In sum, the PUCSL illustrates the fate of state institutions under the Gotabahaya Rajapaksa Presidency. Nincompoops marked only by their obsequious obedience to their ‘Master’s Voice’ were appointed to key positions. Corruption abounded, the recent (temporary) resignation of one Minister over a corruption scandal associated with a Japanese contract is just one of many. Who indeed can expect the world or global lending institutions to give Sri Lanka aid as its coffers run dry? So as the nation-state crumbled to serve the interests of a cabal, Sinhalese, Tamil and Muslims tumbled into poverty.

Once very much a part of that cabal who profited off the Rajapaksa victory, television media moguls who spearheaded venomous racism witch-hunting Sri Lanka’s minorities, turned somersaults to condemn the very Rajapaksa mouth that fed them.  But as the  Sinhalese populace bitterly repents and invades the Presidential House with their favorite fleeing, there are grim lessons from history. Saturday’s scenes bring forcibly to mind what happened in Iraq in 2003, soon after American forces invaded the country.

As the dictator Saddam Hussein’s numerous presidential palaces were overrun by Iraqi citizens, its contents looted, there was that same sense of awe on the part of men in rags entering ‘privileged places’ of the King. Nineteen years later, besieged by geo-political forces, the war of the Islamist State, many warring, corrupt and unstable governments with millions displaced, Iraq is still a country mired in eternal sectarian conflict. There is, of course, a singular distinction here. Sri Lanka is not Iraq, the revolt is by citizens against their President.

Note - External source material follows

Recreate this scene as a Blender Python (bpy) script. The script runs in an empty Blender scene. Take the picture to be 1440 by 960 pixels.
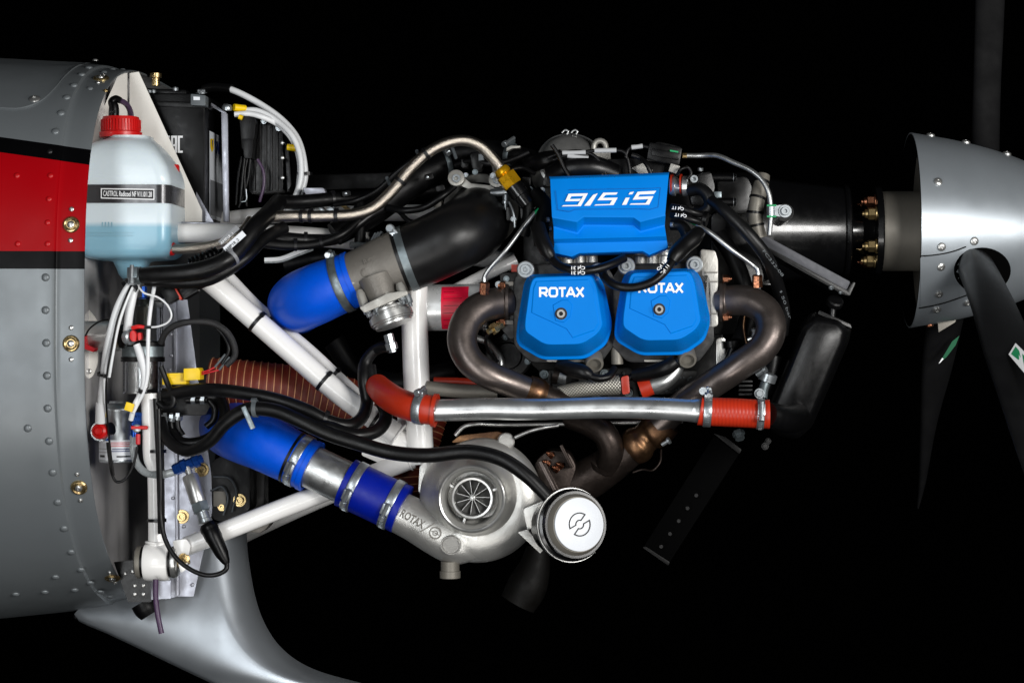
import bpy, bmesh, math, random
from mathutils import Vector, Matrix
random.seed(7)
sc = bpy.context.scene
COL = sc.collection

# ---------------------------------------------------------------- camera
D = 3.3            # metres from the lens to the plane of the valve covers (y = 0)
CX, CY = 880, 480  # the lens stands level with the middle of the picture, right of its centre
cam_d = bpy.data.cameras.new('camera')
cam_d.sensor_width = 36
cam_d.lens = 36 * D / 1.44
cam_d.shift_x = (720 - CX) / 1440
cam_d.clip_start = 0.1
cam_d.clip_end = 60
cam = bpy.data.objects.new('camera', cam_d)
cam.location = (0, -D, 0)
cam.rotation_euler = (math.radians(90), 0, 0)
COL.objects.link(cam)
sc.camera = cam

# ---------------------------------------------------------------- world: a black studio
w = bpy.data.worlds.new('World')
sc.world = w
w.use_nodes = True
w.node_tree.nodes['Background'].inputs[0].default_value = (0.010, 0.012, 0.015, 1)
w.node_tree.nodes['Background'].inputs[1].default_value = 0.25

def softbox(name, loc, target, sx, sy, power, col=(1, 1, 1), spread=None):
    l = bpy.data.lights.new(name, 'AREA')
    l.shape = 'RECTANGLE'; l.size = sx; l.size_y = sy
    l.energy = power; l.color = col
    if spread: l.spread = math.radians(spread)
    o = bpy.data.objects.new(name, l)
    o.location = loc
    d = Vector(target) - Vector(loc)
    o.rotation_euler = d.to_track_quat('-Z', 'Y').to_euler()
    COL.objects.link(o)
    return o
softbox('key_softbox', (1.55, -2.75, 0.35), (0.0, 0.1, 0.0), 0.9, 0.8, 74, (1.0, 0.985, 0.96))
softbox('strip_softbox', (-1.15, -3.0, 0.1), (-0.5, 0.1, 0.0), 0.45, 2.0, 30, (0.95, 0.98, 1.0))
softbox('side_fill', (2.6, -1.9, 0.2), (-0.5, 0.2, 0.0), 0.6, 1.0, 26, (1.0, 0.98, 0.95))  # added fill that brightens the firewall and right-facing sides
softbox('low_softbox', (-0.55, -2.6, -1.3), (-0.35, 0.0, -0.1), 1.7, 0.5, 17, (1.0, 0.98, 0.95))

sc.view_settings.view_transform = 'Standard'
sc.view_settings.look = 'None'
sc.view_settings.exposure = 0.14
sc.view_settings.gamma = 1
sc.cycles.use_denoising = True
sc.cycles.max_bounces = 8
sc.cycles.transparent_max_bounces = 12
sc.cycles.caustics_reflective = False
sc.cycles.caustics_refractive = False

# ---------------------------------------------------------------- measuring
def S(y): return (D + y) / D / 1000.0
def P(px, py, y): return Vector(((px - CX) * S(y), y, (CY - py) * S(y)))
V = Vector
XA, YA, ZA = V((1, 0, 0)), V((0, 1, 0)), V((0, 0, 1))

# ---------------------------------------------------------------- materials
def lin(r, g, b):
    f = lambda c: (c / 255 / 12.92) if c / 255 <= 0.04045 else ((c / 255 + 0.055) / 1.055) ** 2.4
    return (f(r), f(g), f(b), 1)

def mat(name, col, rough=0.5, metal=0.0, bump=0.0, bscale=300, var=0.0, vscale=25, rvar=0.0, coat=0.0,
        spec=0.5, trans=0.0, sss=0.0, dust=0.0, aniso=0.0, col2=None, ior=1.45):
    m = bpy.data.materials.new(name)
    m.use_nodes = True
    nt = m.node_tree; N = nt.nodes; L = nt.links
    b = N['Principled BSDF']
    b.inputs['Roughness'].default_value = rough
    b.inputs['Metallic'].default_value = metal
    b.inputs['Specular IOR Level'].default_value = spec
    b.inputs['Coat Weight'].default_value = coat
    b.inputs['Coat Roughness'].default_value = 0.08
    b.inputs['Transmission Weight'].default_value = trans
    b.inputs['IOR'].default_value = ior
    b.inputs['Base Color'].default_value = col
    if sss:
        b.inputs['Subsurface Weight'].default_value = sss
        b.inputs['Subsurface Radius'].default_value = (0.01, 0.01, 0.012)
        b.inputs['Subsurface Scale'].default_value = 1.0
    tc = N.new('ShaderNodeTexCoord')
    if var or rvar or col2:
        n = N.new('ShaderNodeTexNoise'); n.inputs['Scale'].default_value = vscale
        n.inputs['Detail'].default_value = 6; n.inputs['Roughness'].default_value = 0.65
        L.new(tc.outputs['Object'], n.inputs['Vector'])
        if var or col2:
            r = N.new('ShaderNodeMapRange'); r.inputs[1].default_value = 0.3; r.inputs[2].default_value = 0.7
            L.new(n.outputs['Fac'], r.inputs[0])
            mx = N.new('ShaderNodeMix'); mx.data_type = 'RGBA'
            c2 = col2 if col2 else tuple(c * (1 - var) for c in col[:3]) + (1,)
            mx.inputs[6].default_value = col; mx.inputs[7].default_value = c2
            L.new(r.outputs[0], mx.inputs[0]); L.new(mx.outputs[2], b.inputs['Base Color'])
        if rvar:
            r2 = N.new('ShaderNodeMapRange'); r2.inputs[1].default_value = 0.3; r2.inputs[2].default_value = 0.7
            r2.inputs[3].default_value = max(0.02, rough - rvar); r2.inputs[4].default_value = min(1, rough + rvar)
            n2 = N.new('ShaderNodeTexNoise'); n2.inputs['Scale'].default_value = vscale * 2.3
            n2.inputs['Detail'].default_value = 8
            L.new(tc.outputs['Object'], n2.inputs['Vector'])
            L.new(n2.outputs['Fac'], r2.inputs[0]); L.new(r2.outputs[0], b.inputs['Roughness'])
    if bump:
        nb = N.new('ShaderNodeTexNoise'); nb.inputs['Scale'].default_value = bscale
        nb.inputs['Detail'].default_value = 4
        L.new(tc.outputs['Object'], nb.inputs['Vector'])
        bp = N.new('ShaderNodeBump'); bp.inputs['Strength'].default_value = bump
        bp.inputs['Distance'].default_value = 0.001
        L.new(nb.outputs['Fac'], bp.inputs['Height']); L.new(bp.outputs[0], b.inputs['Normal'])
    return m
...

And this is one official residence, not a palace by any means, no looting seemed to have taken place. Even so, as the Centre implodes, the exhilaration of protestors rudely gesticulating to the man whom they despise from the rooftops of his official residence, must surely yield to sober recognition of what lies ahead. This is merely the start of a long and difficult road to recovery of governance in the country, if that is yet possible. That is the price that a nation pays for allowing dictatorial regimes to destroy its democratic systems.

As in the case of Iraq, we are caught up in that grimly inescapable vortex.